» **Goal of the exercise**
Print the listing as it stands, omitting all images.

» **Input for this task**
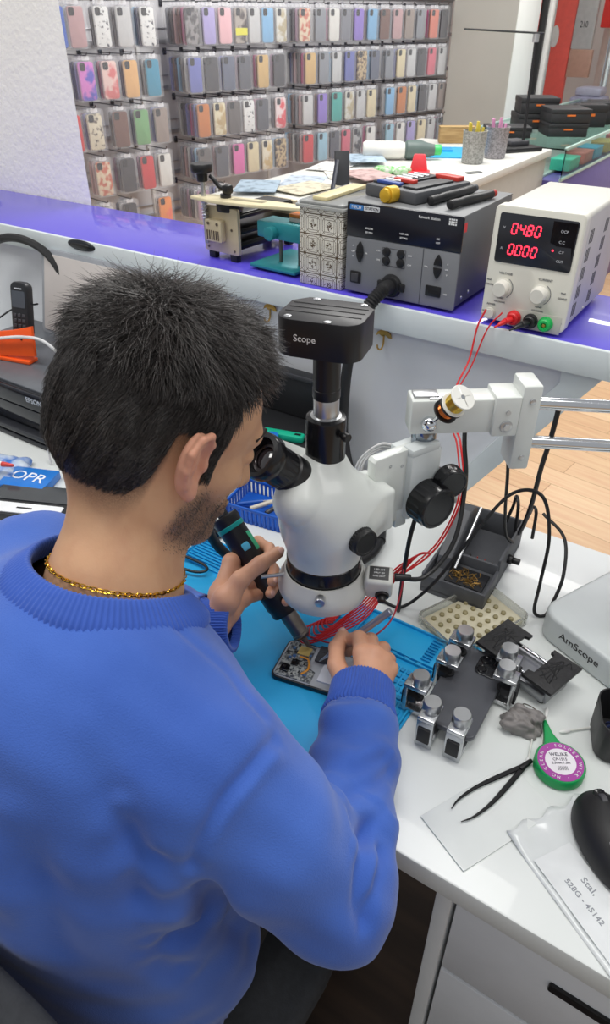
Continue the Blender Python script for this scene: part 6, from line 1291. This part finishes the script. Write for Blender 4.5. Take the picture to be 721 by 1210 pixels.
# ------------------------------------------------------------------ hair
def noise3(p, s, seed=0):
    r = np.random.default_rng(seed); out = np.zeros(len(p))
    for k in range(7): d = r.normal(0, 1, 3); out += np.sin(p@d*s+r.uniform(0, 6.28))
    return out/7**.5
def hair_len(L):
    y, z = L[:, 1], L[:, 2]; t = sst((z-.045)/.05); fr = sst((y-.01)/.07)*sst((z-.03)/.04); hl = hairline(L)
    return .004+.012*sst(hl/.05)+t*(.018-.010*sst((y-.025)/.03))
nH = vnormals(vh, Fh); LnH = nH@HMi[:3, :3].T
keepv = hm_ > .35; fk = keepv[Fh].all(1)
thick = hair_len(Lh)*.24*sst((hm_-.35)/.5); cl = .5+.5*np.clip(noise3(Lh, 140, 3)*.6+noise3(Lh, 260, 4)*.4, -1, 1)
cap = vh+nH*(thick*(.8+.25*cl)-.0006*(1-sst((hm_-.35)/.4)))[:, None]
used = np.unique(Fh[fk]); mp = -np.ones(len(vh), int); mp[used] = np.arange(len(used))
capv = cap[used]; capF = mp[Fh[fk]]
# strands
tri = vh[Fh[fk]]; ar = .5*np.linalg.norm(np.cross(tri[:, 2]-tri[:, 0], tri[:, 3]-tri[:, 1]), axis=1); rng = np.random.default_rng(21)
NS = 34000; pick = rng.choice(len(ar), NS, p=ar/ar.sum()); w4 = rng.dirichlet((1, 1, 1, 1), NS)
rootp = (tri[pick]*w4[:, :, None]).sum(1); rn = (nH[Fh[fk]][pick]*w4[:, :, None]).sum(1); rn /= np.linalg.norm(rn, axis=1, keepdims=True)
rl_ = hloc(rootp); rnl = rn@HMi[:3, :3].T; ln = hair_len(rl_)*rng.uniform(.75, 1.25, NS)*1.25
rth = (hair_len(rl_)*.5)
whorl = np.array([.012, -.05, .10]); rad = rl_-whorl; rad[:, 2] *= .4; rad /= np.linalg.norm(rad, axis=1, keepdims=True)+1e-6
top = sst((rl_[:, 2]-.035)/.05)[:, None]; comb = rad*top*np.array([1, 1, .3])+np.array([.12, .75, .0])*top*sst((rl_[:, 1:2]+.03)/.06)+(1-top)*np.stack([np.zeros(NS), -.35*np.ones(NS)-.2*(rl_[:, 1] < 0), -1*np.ones(NS)], 1)
fs_ = sst((rl_[:, 1:2]-.012)/.04)*sst((rl_[:, 2:3]-.03)/.03); comb = comb*(1-fs_)+fs_*np.array([.8, -.1, .35])*np.sign(rl_[:, 0:1]*0+1)+fs_*rng.normal(0, .5, (NS, 3))
cid = np.round(rl_/.011); ch = np.modf(np.sin(cid@np.array([12.9898, 78.233, 37.719]))*43758.5453)[0]; ch2 = np.modf(np.sin(cid@np.array([39.3, 11.1, 83.7]))*24634.63)[0]
wn = np.exp(-(np.linalg.norm((rl_-whorl)*np.array([1, 1, .3]), axis=1)/.03)**2)[:, None]; comb = comb+wn*rng.normal(0, .9, (NS, 3)); comb = comb+np.stack([ch, ch2, .3*ch*ch2], 1)*(.22+.5*top)
comb -= rnl*(comb*rnl).sum(1, keepdims=True); comb /= np.linalg.norm(comb, axis=1, keepdims=True)+1e-6
lift = (.30+.22*top[:, 0]+.22*ch+.55*fs_[:, 0])[:, None]; K = 6; pts = np.zeros((NS, K, 3)); cur = rl_+rnl*(rth*.35)[:, None]; d0 = comb+rnl*lift; d0 /= np.linalg.norm(d0, axis=1, keepdims=True)
curl = rng.normal(0, .35, (NS, 3))*(.25+top); seg = ln/(K-1)
for k in range(K):
    pts[:, k] = cur; t = k/(K-1); dd = d0*(1-t*.35)+comb*.35*t+curl*t*.8-rnl*(.35*t)*(1-.3*top)+np.array([0, .0, -.25])*t*top*(1-fs_); dd /= np.linalg.norm(dd, axis=1, keepdims=True); cur = cur+dd*seg[:, None]
wp_ = pts@HMn[:3, :3].T+HMn[:3, 3]
wd = np.where(top[:, 0] > .4, .0006, .00046)*rng.uniform(.7, 1.3, NS)
def strands(P, W):
    n, K, _ = P.shape; T = np.gradient(P, axis=1); T /= np.linalg.norm(T, axis=2, keepdims=True)+1e-9; a = np.cross(T, np.array([.31, .52, .79])); a /= np.linalg.norm(a, axis=2, keepdims=True)+1e-9; b = np.cross(T, a)
    tap = np.linspace(1, .12, K)[None, :, None]*W[:, None, None]; ring = [P+(a*math.cos(q)+b*math.sin(q))*tap for q in (0, 2*PI/3, 4*PI/3)]
    Vv = np.stack(ring, 2).reshape(-1, 3); base = (np.arange(n)*K*3)[:, None, None]; kk = (np.arange(K-1)*3)[None, :, None]; ff = []
    for s in range(3): s2 = (s+1) % 3; ff.append(np.stack([base+kk+s, base+kk+s2, base+kk+3+s2, base+kk+3+s], -1).reshape(-1, 4))
    return Vv, np.concatenate(ff)
sv, sf = strands(wp_, wd)
fr_i = np.where((rl_[:, 1] > .035) & (rl_[:, 2] > .05))[0]; fr_i = rng.choice(fr_i, 260); NCu, KC = 260, 16; tt = np.linspace(0, 1, KC)[None, :, None]; cd = np.stack([rng.normal(.1, .4, NCu), rng.uniform(.5, 1., NCu), rng.uniform(-.1, .6, NCu)], 1); cd /= np.linalg.norm(cd, axis=1, keepdims=True)
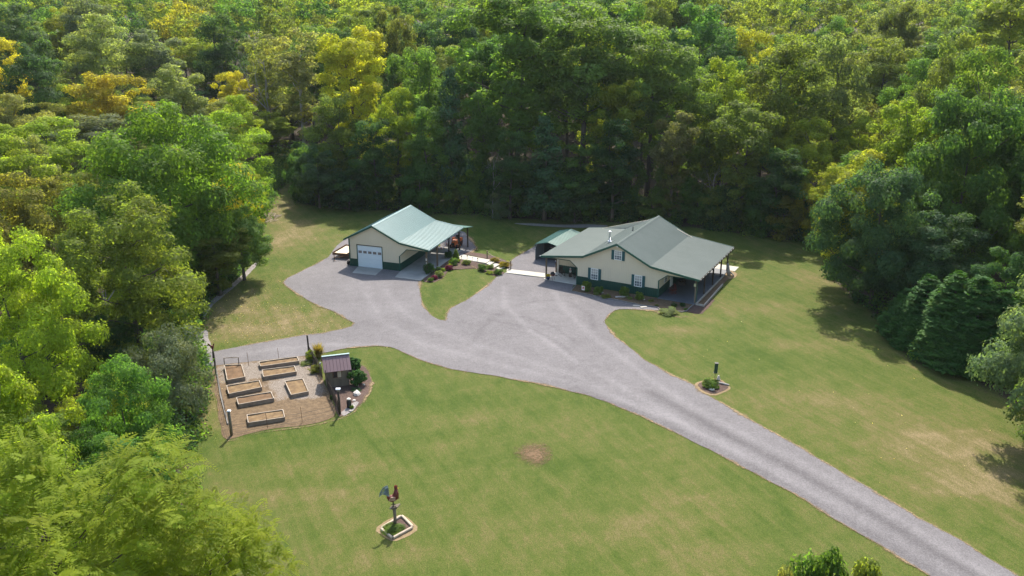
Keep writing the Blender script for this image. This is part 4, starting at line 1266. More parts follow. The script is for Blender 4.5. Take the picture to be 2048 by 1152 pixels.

» **Response below**
Continue the Blender Python script for this scene: part 6, from line 1291. This part finishes the script. Write for Blender 4.5. Take the picture to be 721 by 1210 pixels.
# ------------------------------------------------------------------ hair
def noise3(p, s, seed=0):
    r = np.random.default_rng(seed); out = np.zeros(len(p))
    for k in range(7): d = r.normal(0, 1, 3); out += np.sin(p@d*s+r.uniform(0, 6.28))
    return out/7**.5
def hair_len(L):
    y, z = L[:, 1], L[:, 2]; t = sst((z-.045)/.05); fr = sst((y-.01)/.07)*sst((z-.03)/.04); hl = hairline(L)
    return .004+.012*sst(hl/.05)+t*(.018-.010*sst((y-.025)/.03))
nH = vnormals(vh, Fh); LnH = nH@HMi[:3, :3].T
keepv = hm_ > .35; fk = keepv[Fh].all(1)
thick = hair_len(Lh)*.24*sst((hm_-.35)/.5); cl = .5+.5*np.clip(noise3(Lh, 140, 3)*.6+noise3(Lh, 260, 4)*.4, -1, 1)
cap = vh+nH*(thick*(.8+.25*cl)-.0006*(1-sst((hm_-.35)/.4)))[:, None]
used = np.unique(Fh[fk]); mp = -np.ones(len(vh), int); mp[used] = np.arange(len(used))
capv = cap[used]; capF = mp[Fh[fk]]
# strands
tri = vh[Fh[fk]]; ar = .5*np.linalg.norm(np.cross(tri[:, 2]-tri[:, 0], tri[:, 3]-tri[:, 1]), axis=1); rng = np.random.default_rng(21)
NS = 34000; pick = rng.choice(len(ar), NS, p=ar/ar.sum()); w4 = rng.dirichlet((1, 1, 1, 1), NS)
rootp = (tri[pick]*w4[:, :, None]).sum(1); rn = (nH[Fh[fk]][pick]*w4[:, :, None]).sum(1); rn /= np.linalg.norm(rn, axis=1, keepdims=True)
rl_ = hloc(rootp); rnl = rn@HMi[:3, :3].T; ln = hair_len(rl_)*rng.uniform(.75, 1.25, NS)*1.25
rth = (hair_len(rl_)*.5)
whorl = np.array([.012, -.05, .10]); rad = rl_-whorl; rad[:, 2] *= .4; rad /= np.linalg.norm(rad, axis=1, keepdims=True)+1e-6
top = sst((rl_[:, 2]-.035)/.05)[:, None]; comb = rad*top*np.array([1, 1, .3])+np.array([.12, .75, .0])*top*sst((rl_[:, 1:2]+.03)/.06)+(1-top)*np.stack([np.zeros(NS), -.35*np.ones(NS)-.2*(rl_[:, 1] < 0), -1*np.ones(NS)], 1)
fs_ = sst((rl_[:, 1:2]-.012)/.04)*sst((rl_[:, 2:3]-.03)/.03); comb = comb*(1-fs_)+fs_*np.array([.8, -.1, .35])*np.sign(rl_[:, 0:1]*0+1)+fs_*rng.normal(0, .5, (NS, 3))
cid = np.round(rl_/.011); ch = np.modf(np.sin(cid@np.array([12.9898, 78.233, 37.719]))*43758.5453)[0]; ch2 = np.modf(np.sin(cid@np.array([39.3, 11.1, 83.7]))*24634.63)[0]
wn = np.exp(-(np.linalg.norm((rl_-whorl)*np.array([1, 1, .3]), axis=1)/.03)**2)[:, None]; comb = comb+wn*rng.normal(0, .9, (NS, 3)); comb = comb+np.stack([ch, ch2, .3*ch*ch2], 1)*(.22+.5*top)
comb -= rnl*(comb*rnl).sum(1, keepdims=True); comb /= np.linalg.norm(comb, axis=1, keepdims=True)+1e-6
lift = (.30+.22*top[:, 0]+.22*ch+.55*fs_[:, 0])[:, None]; K = 6; pts = np.zeros((NS, K, 3)); cur = rl_+rnl*(rth*.35)[:, None]; d0 = comb+rnl*lift; d0 /= np.linalg.norm(d0, axis=1, keepdims=True)
curl = rng.normal(0, .35, (NS, 3))*(.25+top); seg = ln/(K-1)
for k in range(K):
    pts[:, k] = cur; t = k/(K-1); dd = d0*(1-t*.35)+comb*.35*t+curl*t*.8-rnl*(.35*t)*(1-.3*top)+np.array([0, .0, -.25])*t*top*(1-fs_); dd /= np.linalg.norm(dd, axis=1, keepdims=True); cur = cur+dd*seg[:, None]
wp_ = pts@HMn[:3, :3].T+HMn[:3, 3]
wd = np.where(top[:, 0] > .4, .0006, .00046)*rng.uniform(.7, 1.3, NS)
def strands(P, W):
    n, K, _ = P.shape; T = np.gradient(P, axis=1); T /= np.linalg.norm(T, axis=2, keepdims=True)+1e-9; a = np.cross(T, np.array([.31, .52, .79])); a /= np.linalg.norm(a, axis=2, keepdims=True)+1e-9; b = np.cross(T, a)
    tap = np.linspace(1, .12, K)[None, :, None]*W[:, None, None]; ring = [P+(a*math.cos(q)+b*math.sin(q))*tap for q in (0, 2*PI/3, 4*PI/3)]
    Vv = np.stack(ring, 2).reshape(-1, 3); base = (np.arange(n)*K*3)[:, None, None]; kk = (np.arange(K-1)*3)[None, :, None]; ff = []
    for s in range(3): s2 = (s+1) % 3; ff.append(np.stack([base+kk+s, base+kk+s2, base+kk+3+s2, base+kk+3+s], -1).reshape(-1, 4))
    return Vv, np.concatenate(ff)
sv, sf = strands(wp_, wd)
fr_i = np.where((rl_[:, 1] > .035) & (rl_[:, 2] > .05))[0]; fr_i = rng.choice(fr_i, 260); NCu, KC = 260, 16; tt = np.linspace(0, 1, KC)[None, :, None]; cd = np.stack([rng.normal(.1, .4, NCu), rng.uniform(.5, 1., NCu), rng.uniform(-.1, .6, NCu)], 1); cd /= np.linalg.norm(cd, axis=1, keepdims=True)
Keep writing the Blender script for this image. This is part 4, starting at line 1266. More parts follow. The script is for Blender 4.5. Take the picture to be 2048 by 1152 pixels.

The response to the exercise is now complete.